An Obituary

Jun 14, 2006 20:50

Jonathan Robert Wheeler, born November 12th 1986 died Monday June 12th 2006

I'm writing this as much for my benefit as for anyone's, and thusly I suppose it's really more of a eulogy, but if I let the world think I didn't give a damn I would be lying, and moreover would be doing my friend a disservice. Jon may not have been a good person and may not have even been a good friend, but I'd like to think he was, because then I could say with pride that he was my best friend for a good majority of my life.

I am saddened to remember today, another such day many years ago when Jon's mother passed away, leading eventually to the very first funeral I ever attended. I know this won't be the last funeral I attend, but I dearly hope it will be the last one I attend for a member of the Wheeler family; they're kind people who've now had a second great loss.

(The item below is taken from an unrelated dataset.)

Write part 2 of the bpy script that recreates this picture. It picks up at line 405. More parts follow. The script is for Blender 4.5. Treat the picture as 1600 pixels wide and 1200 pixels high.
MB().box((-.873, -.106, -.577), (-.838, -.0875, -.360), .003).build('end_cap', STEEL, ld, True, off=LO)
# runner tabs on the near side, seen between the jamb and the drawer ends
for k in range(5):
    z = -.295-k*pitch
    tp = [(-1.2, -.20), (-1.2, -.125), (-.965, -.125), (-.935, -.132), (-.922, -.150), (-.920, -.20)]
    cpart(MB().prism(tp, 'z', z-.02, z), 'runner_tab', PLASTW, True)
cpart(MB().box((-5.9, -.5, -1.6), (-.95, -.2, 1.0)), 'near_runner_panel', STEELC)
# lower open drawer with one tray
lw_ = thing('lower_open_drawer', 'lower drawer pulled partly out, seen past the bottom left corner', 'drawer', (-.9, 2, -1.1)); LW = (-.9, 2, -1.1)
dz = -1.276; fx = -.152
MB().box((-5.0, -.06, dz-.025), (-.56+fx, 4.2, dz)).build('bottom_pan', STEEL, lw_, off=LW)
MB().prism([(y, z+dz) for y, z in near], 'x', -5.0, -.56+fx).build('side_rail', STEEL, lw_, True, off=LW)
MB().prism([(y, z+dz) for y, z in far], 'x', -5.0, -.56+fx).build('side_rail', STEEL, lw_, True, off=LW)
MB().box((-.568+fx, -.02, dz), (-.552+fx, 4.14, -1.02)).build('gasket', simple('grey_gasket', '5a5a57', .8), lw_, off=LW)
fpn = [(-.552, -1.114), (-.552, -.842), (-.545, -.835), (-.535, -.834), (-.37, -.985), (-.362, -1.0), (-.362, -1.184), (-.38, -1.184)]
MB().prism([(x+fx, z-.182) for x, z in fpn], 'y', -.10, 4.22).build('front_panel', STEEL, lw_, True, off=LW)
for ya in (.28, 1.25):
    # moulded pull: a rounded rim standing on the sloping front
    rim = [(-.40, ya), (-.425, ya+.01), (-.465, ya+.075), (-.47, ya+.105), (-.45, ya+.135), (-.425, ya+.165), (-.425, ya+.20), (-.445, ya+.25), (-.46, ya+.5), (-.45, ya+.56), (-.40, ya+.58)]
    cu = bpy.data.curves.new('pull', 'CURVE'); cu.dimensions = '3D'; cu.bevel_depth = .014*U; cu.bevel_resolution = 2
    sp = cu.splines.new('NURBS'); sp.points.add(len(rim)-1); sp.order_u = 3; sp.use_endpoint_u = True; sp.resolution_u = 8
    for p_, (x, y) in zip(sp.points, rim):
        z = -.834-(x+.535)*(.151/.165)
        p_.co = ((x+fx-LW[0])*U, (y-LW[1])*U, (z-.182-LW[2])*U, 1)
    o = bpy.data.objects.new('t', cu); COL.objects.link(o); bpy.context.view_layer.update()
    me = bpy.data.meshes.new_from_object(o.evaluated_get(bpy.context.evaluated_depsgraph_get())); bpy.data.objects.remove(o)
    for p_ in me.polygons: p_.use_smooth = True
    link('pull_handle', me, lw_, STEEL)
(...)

I cannot say which one person has influenced me more than any other during my life time, but I wouldn't be the man I am today without Jon. I'd be lying if I said he hadn't made me a bit skeptic, and perhaps a bit jaded, but he's taught me so much more than outweighs that. When I first met him at the age of 4 I thought he was a pretty cool kid, and when he introduced me to Warcraft I a couple of years later, I was sure of it. Jon's taught me more than just how to play Warcraft though, he taught me how to propel myself on a swing set, how to build a Lego palace fit for a hamster, and he even started me down the long path that eventually led to me being able to talk to girls. Whether or not he ever realized it, he is directly responsible for my current path in life. As a young child with a multimeter Jon taught me to take joy in taking electronics apart, as a greasy faced middle-schooler he inflicted rock and roll on me until I eventually began to like it, and even as a druggy he demonstrated to me the importance of keeping my hedonistic tendencies in check.

He may have made some poor choices, but that's what it means to be human, and ultimately, he will be missed.